__WHAT TO PRODUCE__: Filter this material down to the lines that hold "empty", copying each one.

__MATERIAL__:

★ ★ ★ ★ ★ ★ ★

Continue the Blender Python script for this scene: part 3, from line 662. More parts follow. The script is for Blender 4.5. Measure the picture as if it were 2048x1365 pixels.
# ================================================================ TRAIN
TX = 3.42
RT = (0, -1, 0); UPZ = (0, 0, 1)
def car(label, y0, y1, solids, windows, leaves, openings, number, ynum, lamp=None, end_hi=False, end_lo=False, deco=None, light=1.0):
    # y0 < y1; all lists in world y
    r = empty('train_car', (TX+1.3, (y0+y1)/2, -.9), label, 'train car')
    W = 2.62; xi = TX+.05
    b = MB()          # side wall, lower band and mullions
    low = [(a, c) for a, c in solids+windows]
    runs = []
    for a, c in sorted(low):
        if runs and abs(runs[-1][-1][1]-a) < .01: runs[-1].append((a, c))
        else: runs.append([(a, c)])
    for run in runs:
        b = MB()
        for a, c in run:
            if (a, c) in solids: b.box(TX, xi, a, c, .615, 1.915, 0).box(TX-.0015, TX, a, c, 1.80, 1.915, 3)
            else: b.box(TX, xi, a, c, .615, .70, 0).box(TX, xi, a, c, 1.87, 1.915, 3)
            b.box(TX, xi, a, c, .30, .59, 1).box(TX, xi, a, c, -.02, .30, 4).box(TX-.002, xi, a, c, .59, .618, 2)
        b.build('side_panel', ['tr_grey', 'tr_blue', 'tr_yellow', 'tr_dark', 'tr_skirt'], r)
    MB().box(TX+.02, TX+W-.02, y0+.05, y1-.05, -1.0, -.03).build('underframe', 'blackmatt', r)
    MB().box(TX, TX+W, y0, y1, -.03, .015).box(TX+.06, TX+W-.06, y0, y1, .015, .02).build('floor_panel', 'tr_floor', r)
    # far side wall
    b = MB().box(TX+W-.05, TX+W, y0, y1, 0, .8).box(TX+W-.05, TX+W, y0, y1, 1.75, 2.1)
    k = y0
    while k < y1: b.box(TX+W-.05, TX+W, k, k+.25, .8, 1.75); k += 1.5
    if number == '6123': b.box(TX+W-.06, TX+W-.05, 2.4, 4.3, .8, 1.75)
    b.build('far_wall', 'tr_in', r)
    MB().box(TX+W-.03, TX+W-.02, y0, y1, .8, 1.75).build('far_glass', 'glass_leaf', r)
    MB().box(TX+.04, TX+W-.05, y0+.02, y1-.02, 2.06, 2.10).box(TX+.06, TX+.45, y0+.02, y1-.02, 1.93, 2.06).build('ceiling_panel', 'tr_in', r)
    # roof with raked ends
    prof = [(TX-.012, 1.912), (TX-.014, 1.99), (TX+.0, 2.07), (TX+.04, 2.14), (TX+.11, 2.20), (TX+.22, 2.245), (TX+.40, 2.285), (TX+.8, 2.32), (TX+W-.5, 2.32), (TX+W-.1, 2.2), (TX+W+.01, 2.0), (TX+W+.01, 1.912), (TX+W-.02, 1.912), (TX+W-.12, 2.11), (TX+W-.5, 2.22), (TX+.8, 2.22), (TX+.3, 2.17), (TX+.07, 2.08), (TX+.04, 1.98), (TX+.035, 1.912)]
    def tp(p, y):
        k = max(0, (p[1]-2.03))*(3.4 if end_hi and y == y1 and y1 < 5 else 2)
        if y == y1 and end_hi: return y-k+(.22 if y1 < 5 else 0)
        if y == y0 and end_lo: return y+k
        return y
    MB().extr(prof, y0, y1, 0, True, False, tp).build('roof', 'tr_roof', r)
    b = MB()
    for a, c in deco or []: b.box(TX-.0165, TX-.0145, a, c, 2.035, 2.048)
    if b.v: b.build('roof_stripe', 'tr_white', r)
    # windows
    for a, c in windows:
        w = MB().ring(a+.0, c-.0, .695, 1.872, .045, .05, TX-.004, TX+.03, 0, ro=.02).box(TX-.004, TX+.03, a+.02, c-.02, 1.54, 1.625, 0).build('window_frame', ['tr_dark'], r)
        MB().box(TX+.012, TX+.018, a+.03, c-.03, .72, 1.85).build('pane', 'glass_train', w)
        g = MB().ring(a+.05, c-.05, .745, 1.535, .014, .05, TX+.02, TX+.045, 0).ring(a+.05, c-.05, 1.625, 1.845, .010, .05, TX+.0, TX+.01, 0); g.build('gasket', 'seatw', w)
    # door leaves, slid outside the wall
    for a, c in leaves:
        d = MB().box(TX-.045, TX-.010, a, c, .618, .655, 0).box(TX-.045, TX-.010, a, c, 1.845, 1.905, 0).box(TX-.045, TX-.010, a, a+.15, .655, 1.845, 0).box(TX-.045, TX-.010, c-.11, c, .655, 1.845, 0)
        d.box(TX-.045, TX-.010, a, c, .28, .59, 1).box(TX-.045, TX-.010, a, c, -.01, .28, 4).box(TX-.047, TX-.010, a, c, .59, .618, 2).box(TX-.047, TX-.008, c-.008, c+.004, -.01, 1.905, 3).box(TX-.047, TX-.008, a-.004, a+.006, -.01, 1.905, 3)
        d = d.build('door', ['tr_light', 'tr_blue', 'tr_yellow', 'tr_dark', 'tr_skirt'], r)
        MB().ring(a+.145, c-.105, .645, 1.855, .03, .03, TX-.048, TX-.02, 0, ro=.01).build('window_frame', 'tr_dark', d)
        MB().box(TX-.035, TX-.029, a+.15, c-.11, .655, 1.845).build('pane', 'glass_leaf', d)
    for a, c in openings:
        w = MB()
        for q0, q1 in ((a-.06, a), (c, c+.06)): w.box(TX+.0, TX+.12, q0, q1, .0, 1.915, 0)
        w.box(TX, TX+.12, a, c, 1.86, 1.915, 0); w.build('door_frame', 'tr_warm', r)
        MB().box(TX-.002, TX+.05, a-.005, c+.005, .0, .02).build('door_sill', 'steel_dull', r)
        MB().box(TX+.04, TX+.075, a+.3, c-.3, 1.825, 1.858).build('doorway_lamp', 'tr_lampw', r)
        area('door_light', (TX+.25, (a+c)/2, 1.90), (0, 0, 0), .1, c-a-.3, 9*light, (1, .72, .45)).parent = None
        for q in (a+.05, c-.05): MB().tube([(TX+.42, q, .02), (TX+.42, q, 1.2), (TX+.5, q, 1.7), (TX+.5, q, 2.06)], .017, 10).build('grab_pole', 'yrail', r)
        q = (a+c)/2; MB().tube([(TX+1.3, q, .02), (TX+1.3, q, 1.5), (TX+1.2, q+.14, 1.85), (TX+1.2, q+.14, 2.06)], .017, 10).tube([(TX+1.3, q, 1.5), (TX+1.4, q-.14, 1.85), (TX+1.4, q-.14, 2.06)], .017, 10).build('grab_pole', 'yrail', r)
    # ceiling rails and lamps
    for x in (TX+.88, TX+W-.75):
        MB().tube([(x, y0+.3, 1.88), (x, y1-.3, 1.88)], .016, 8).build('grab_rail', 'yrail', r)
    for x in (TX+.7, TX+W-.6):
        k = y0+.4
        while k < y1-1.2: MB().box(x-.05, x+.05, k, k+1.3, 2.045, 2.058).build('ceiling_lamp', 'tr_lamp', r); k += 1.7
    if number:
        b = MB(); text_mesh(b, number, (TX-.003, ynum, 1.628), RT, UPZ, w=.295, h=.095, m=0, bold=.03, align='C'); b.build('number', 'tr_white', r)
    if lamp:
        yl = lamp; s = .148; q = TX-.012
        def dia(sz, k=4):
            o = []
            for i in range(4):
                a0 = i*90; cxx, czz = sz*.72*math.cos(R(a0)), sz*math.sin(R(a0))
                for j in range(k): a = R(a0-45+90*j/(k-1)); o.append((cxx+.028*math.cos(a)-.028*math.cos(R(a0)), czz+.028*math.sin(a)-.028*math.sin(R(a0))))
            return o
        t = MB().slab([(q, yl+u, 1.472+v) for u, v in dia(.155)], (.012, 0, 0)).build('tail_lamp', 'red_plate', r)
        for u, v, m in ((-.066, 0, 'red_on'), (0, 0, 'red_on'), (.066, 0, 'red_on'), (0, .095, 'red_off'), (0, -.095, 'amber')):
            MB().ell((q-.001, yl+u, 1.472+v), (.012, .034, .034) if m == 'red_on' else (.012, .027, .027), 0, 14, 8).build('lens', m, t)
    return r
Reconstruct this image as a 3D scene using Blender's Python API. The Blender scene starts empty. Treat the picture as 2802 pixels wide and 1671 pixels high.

★ ★ ★ ★ ★ ★ ★

__FINAL RESULT__:
    r = empty('train_car', (TX+1.3, (y0+y1)/2, -.9), label, 'train car')
Reconstruct this image as a 3D scene using Blender's Python API. The Blender scene starts empty. Treat the picture as 2802 pixels wide and 1671 pixels high.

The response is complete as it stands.